To bring the particles safely to The Open University’s laboratory in Milton Keynes, Dr Richard Greenwood and Dr Motoo Ito sought the assistance of Griff Jones of the Science and Innovation Team based at the British Embassy Tokyo.
In early July, a small delegation led by Ms Sue Kinoshita, Deputy Head of Mission, British Embassy Tokyo, collected the samples from the National Institute of Polar Research (NIPR) in Tokyo, where they were being stored under the supervision of Drs Akira Yamaguchi and Naoya Imae of NIPR who are member of the team Kochi. With the samples finally getting to the OU’s labs today for full analysis.
Japanese partnership
The measurements being undertaken at The Open University will provide critical information about the origin of asteroid Ryugu and how it relates to other key extraterrestrial samples.
The Open University is working as part of Team “Kochi” led by senior researcher Dr Motoo Ito of JAMSTEC (Japan Agency for Marine-Earth Science and Technology) and the OU’s Dr Richard Greenwood says working with Japanese colleagues has been inspiring:
“It is incredibly exciting to be working with our Japanese colleagues on these amazing samples as part of Team “Kochi”. Hayabusa2 was already one of the most successful space missions of all time. And now that we are analysing the samples it turns out we have literally hit the jackpot. The 5.4 g of material snatched from the Dragon’s Palace by Hayabusa2 is more than worth its weight in gold.”
New Space technologies
Hayabusa2 carried multiple science payloads for remote sensing and sampling, and four small rovers to investigate the asteroid surface and analyse the environmental and geological context of the samples collected.
The spacecraft then collected and stored the samples in separate sealed containers inside the sample-return capsule which was equipped with thermal insulation.
The samples were returned to earth in a special capsule parachuted to a landing at the Woomera Test Range in the Australian desert in December 2020.
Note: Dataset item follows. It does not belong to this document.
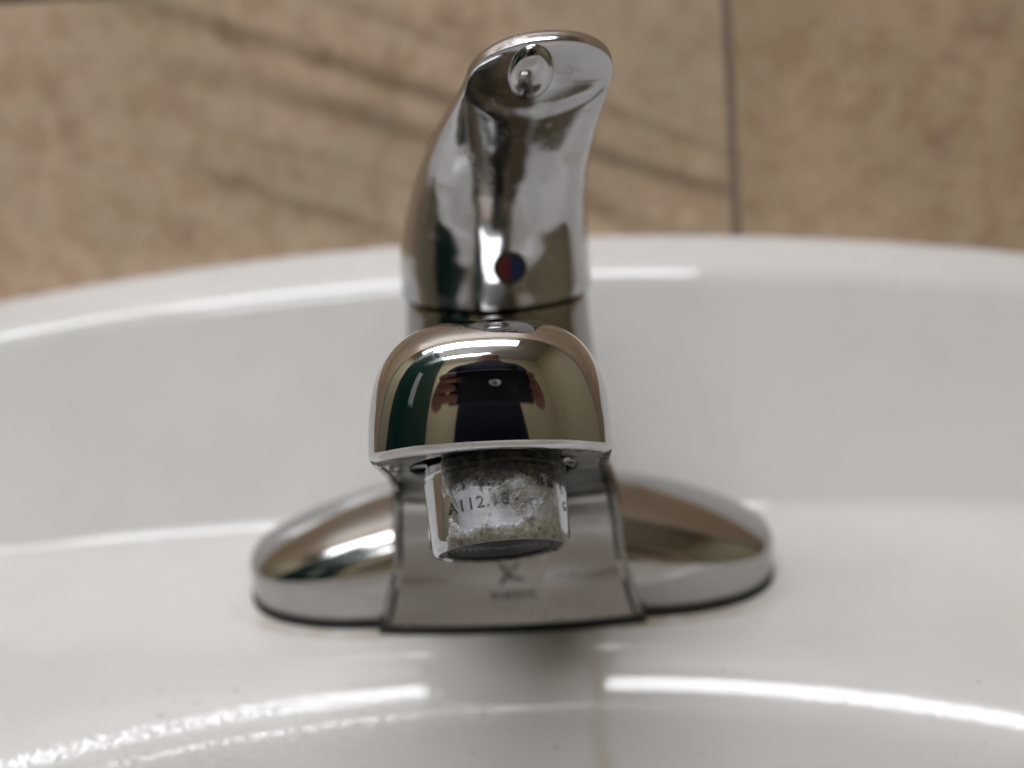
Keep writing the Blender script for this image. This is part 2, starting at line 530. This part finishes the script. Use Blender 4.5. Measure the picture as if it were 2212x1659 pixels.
def section(W, H, lip, e1, NP=22, wall=0.0):
    """open profile (u, h) from left bottom edge over the top to right bottom edge"""
    half = []
    for k in range(4):
        a = PI / 2 * k / 4
        half.append((W - lip * (1 - math.sin(a)), lip * (1 - math.cos(a))))
    for k in range(NP + 1):
        ph = PI / 2 * k / NP
        c = max(math.cos(ph), 0) ** e1 if k < NP else 0.0
        if k == 0 and wall:
            for j in range(5): half.append((W, lip + (wall - lip) * j / 5))
        b0 = wall if wall else lip
        half.append((W * c, b0 + (H - b0) * math.sin(ph) ** e1))
    return [(-u, h) for u, h in half] + [(u, h) for u, h in reversed(half[:-1])]

# ---- spout and body, one swept casting
U = Vector((1, 0, 0))
ta = R(32)
TS = Vector((0, -math.cos(ta), math.sin(ta)))      # toward the mouth along the underside
TN = Vector((0, math.sin(ta), math.cos(ta)))
tipP = Vector((0, -88.0, 76.6))
NL = 14.5
noseO = tipP - TS * NL
#        y     z    ang   w     h
st = [(-29.3, 2.4,  -3.0, 36.2, 50),
      (-28.6, 6.0,  -1.5, 34.9, 50),
      (-28.0, 11.5,   0.0, 33.5, 50),
      (-26.4, 20,   3.0, 31.6, 50),
      (-26.6, 29,   8.0, 30.8, 50),
      (-29.0, 37,  18.0, 29.6, 50),
      (-34.0, 44,  33.0, 28.6, 46),
      (-42.0, 49.6, 47.0, 27.4, 38),
      (-53.0, 55.8, 54.5, 26.0, 31),
      (-64.5, 62.1, 57.5, 24.6, 28.4),
      (noseO.y, noseO.z, 58.0, 24.2, 28.0)]
bm = bmesh.new()
secs = []
NSt = 70
for i in range(NSt):
    t = (len(st) - 1) * i / (NSt - 1)
    y, z, a, W, H = catmull(st, t)
    if i == NSt - 1: y, z, a, W, H = st[-1]
    a = R(a)
    nv = Vector((0, math.cos(a), math.sin(a)))
    lip = 1.7
    O = Vector((0, y, z))
    f_top = t / (len(st) - 1)
    e1 = 0.62 + (E_S - 0.62) * min(1, f_top * 1.2)
    sec = section(W, H, lip, e1)
    secs.append([bm.verts.new((O + U * u + nv * h) * MM) for u, h in sec])
for a, b in zip(secs, secs[1:]):
    for i in range(len(a) - 1):
        bm.faces.new((a[i], a[i + 1], b[i + 1], b[i]))
# recessed front panel and underside with a grimy seam down each side
def under(i):
    a, b = secs[i][0].co, secs[i][-1].co
    t = i / (NSt - 1)
    y, z, an, W, H = catmull(st, (len(st) - 1) * t) if i < NSt - 1 else st[-1]
    nv = Vector((0, math.cos(R(an)), math.sin(R(an))))
    fade = max(0.0, min(1.0, (0.86 - t) / 0.25))
    gd = 1.3 * fade
    xe = abs(a.x) / MM
    pts = []
    for s, off in ((-(xe - 0.05), 0.0), (-(xe - 0.35), gd), (-(xe - 0.95), gd), (-(xe - 1.2), 0.0)):
        pts.append((s, off))
    inner = xe - 1.2
    bulge = -2.2 * fade * (1 - 0.3 * t)     # the panel swells forward a little
    for k in range(1, 16):
        f = k / 16
        s = -inner + 2 * inner * f
        pts.append((s, bulge * (1 - (s / inner) ** 2)))
    for s, off in (((xe - 1.2), 0.0), ((xe - 0.95), gd), ((xe - 0.35), gd), ((xe - 0.05), 0.0)):
        pts.append((s, off))
    O = Vector((0, y, z))
    return [secs[i][0]] + [bm.verts.new((O + U * s + nv * off) * MM) for s, off in pts] + [secs[i][-1]]
un_ = [under(i) for i in range(NSt)]
for a, b in zip(un_, un_[1:]):
    n_ = len(a)
    for i in range(n_ - 1):
        f = bm.faces.new((a[i], a[i + 1], b[i + 1], b[i]))
        if i in (1, 2, 3, n_ - 4, n_ - 3, n_ - 2): f.material_index = 1
bm.faces.new(un_[0] + list(reversed(secs[0][1:-1])))
# nose
cols = fan(bm, noseO * MM, U, TS, TN, 24.2 * MM, NL * MM, 28.0 * MM, 1.7 * MM, E_S, 0.84, over=0.38, e1f=0.62)
bottom = [c[0] for c in cols]
mid = [v for v in un_[-1]]
bmesh.ops.remove_doubles(bm, verts=[v for c in (cols[0], cols[-1]) for v in c] + secs[-1] , dist=2e-5)
bm.verts.ensure_lookup_table()
bot = [v for v in bottom if v.is_valid]
loop = [v for v in bot if v not in mid] 
ring = [mid_v for mid_v in mid if mid_v.is_valid]
try:
    bm.faces.new(ring + list(reversed(loop)))
except Exception as ex:
    print('nose cap', ex)
print('boundary edges', sum(1 for e in bm.edges if e.is_boundary))
body = link('spout', bm, [M_body, M_grime, M_black], faucet, angle=40, doubles=5e-6)

# aerator frame
aerC = noseO - TS * 4.2          # centre of the outlet on the underside
hole_c = aerC
bmc = bmesh.new()
lathe(bmc, [(0, -8 * MM), (16.2 * MM, -8 * MM), (16.2 * MM, 11 * MM), (0, 11 * MM)], 72)
cut = link('cut', bmc, [M_black], angle=30)
zax = TN.normalized(); yax = TS; xax = yax.cross(zax)
mw = Matrix((xax, yax, zax)).transposed().to_4x4(); mw.translation = hole_c * MM
cut.matrix_world = mw
for p in cut.data.polygons: p.material_index = 0
md = body.modifiers.new('b', 'BOOLEAN'); md.object = cut; md.operation = 'DIFFERENCE'; md.solver = 'EXACT'
try: md.material_mode = 'TRANSFER'
except Exception: pass
bpy.context.view_layer.update()
dg = bpy.context.evaluated_depsgraph_get()
nm = bpy.data.meshes.new_from_object(body.evaluated_get(dg))
body.modifiers.clear()
old = body.data; body.data = nm; bpy.data.meshes.remove(old)
bpy.data.objects.remove(cut)
# polished end of the spout
nm.materials.append(M_chrome)
ki = len(nm.materials) - 1
for p in nm.polygons:
    c = p.center / MM
    if p.material_index == 0 and (c - noseO).dot(TS) > -12 and (c - noseO).dot(TN) > 0.3: p.material_index = ki
nm.set_sharp_from_angle(angle=R(40))
for v in nm.vertices: v.co.x -= 0.018 * max(0.0, -v.co.y - 0.030)
print('spout mats', [x.name for x in nm.materials], len(nm.polygons))

# ---- column under the handle
bm = bmesh.new()
prof = [(0, 30), (31, 30), (29.0, 45), (27.3, 60), (26.0, 72), (25.2, 80), (24.9, 85), (24.6, 86.6), (23.6, 87.2), (0, 87.2)]
pp = []
for i in range(1, len(prof) - 3): pp.append(prof[i])
fine = [catmull(prof[1:8], (6) * k / 24) for k in range(25)]
lathe(bm, [(0, 30 * MM)] + [(r * MM, z * MM) for r, z in fine] + [(r * MM, z * MM) for r, z in ((23.4, 87.0), (21.5, 87.2), (21.3, 89.5), (0, 89.5))], 96)
col_o = link('column', bm, M_body, faucet, angle=40)

# ---- base plate with two wings
bm = bmesh.new()
Xp = Vector((1, 0, 0)); Yp = Vector((0, 1, 0)); Zp = Vector((0, 0, 1))
WO = Vector((0, -0.4, 2.3))
stw = [(0, 32.4), (15, 32.4), (28, 32.4), (32, 32.4), (36, 32.4)]
LW = 77.6 - 36.0
for s in (-1, 1):
    prev = None
    for i in range(20):
        t = (len(stw) - 1) * i / 19
        x, H = catmull(stw, t) if i < 19 else stw[-1]
        sec = section(26.2, H, 1.0, 0.98, wall=14.0)
        cur = [bm.verts.new((WO + Xp * (s * x) + Yp * u + Zp * h) * MM) for u, h in sec]
        if prev:
            for k in range(len(cur) - 1): bm.faces.new((prev[k], cur[k], cur[k + 1], prev[k + 1]))
        prev = cur
    fan(bm, (WO + Xp * (s * 36)) * MM, Yp, Xp * s, Zp, 26.2 * MM, LW * MM, 32.4 * MM, 1.0 * MM, 0.98, 0.84, e1f=0.86, wall=14.0 * MM)
for v in bm.verts:
    q_ = min(1, max(0, (abs(v.co.x) / MM - 12) / 60))
    v.co.z = 2.3 * MM + (v.co.z - 2.3 * MM) * (1 - 0.42 * q_ ** 1.2) * (1 - (0.25 * (v.co.y / 0.0257) ** 1.6 if v.co.y > 0 else 0))
base = link('base_plate', bm, M_base, faucet, angle=40, doubles=1e-5)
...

After releasing the sample return capsule into Earth’s gravitational grasp, Hayabusa2 pulled away and will continue its mission on into 2031 with a planned rendezvous with the asteroid 1998 KY26.
Notes:
Hayabusa2 spacecraft was launched in December 2014, arrived at asteroid Ryugu in 2018 and then commenced one of the most successful asteroid exploration missions of all time. This involved a detailed survey of the asteroid using onboard instruments. Samples from the surface of asteroid Ryugu (approximate mass 5.4 g) were collected by the Hayabusa2 spacecraft and successfully delivered to Earth via a return capsule, which landed safely in the Woomera desert of Australia on 6 December 2020.
Team “Kochi”
After an initial curation phase, Hayabusa2 samples were distributed on 17 June 2021 to scientists, principally based in Japan, to undertake an intensive analytical campaign. Team “Kochi”, led by senior researcher Dr Motoo Ito, has already, in just a few short weeks, carried out detailed synchrotron imaging of Hayabusa2 particles, as well as compositional and structural analysis. However, an important missing piece of the jigsaw is how the Ryugu particles relate to other “primitive” extraterrestrial materials, including meteorites, such as the one that fell in Winchcombe, Gloucestershire earlier this year. The oxygen isotope analysis undertaken at The Open University will provide this vital information.
Asteroid Ryugu
Asteroid 62173 Ryugu, is a near-Earth object, approximately 1 kilometre (0.62 mi) in diameter. It is a dark, primitive object of a rare spectral class, showing characteristics of both B and C types. Dark, carbonaceous” asteroids such as Ryugu are composed of “primitive” material, with a composition that is close to that of the dust from which the Solar System formed. As a result, studying the pristine material returned by Hayabusa2 will help us to understand key questions about how our Solar System formed and evolved. Primitive asteroids like Ryugu may have brought water and organic matter to early Earth, making it a more habitable planet.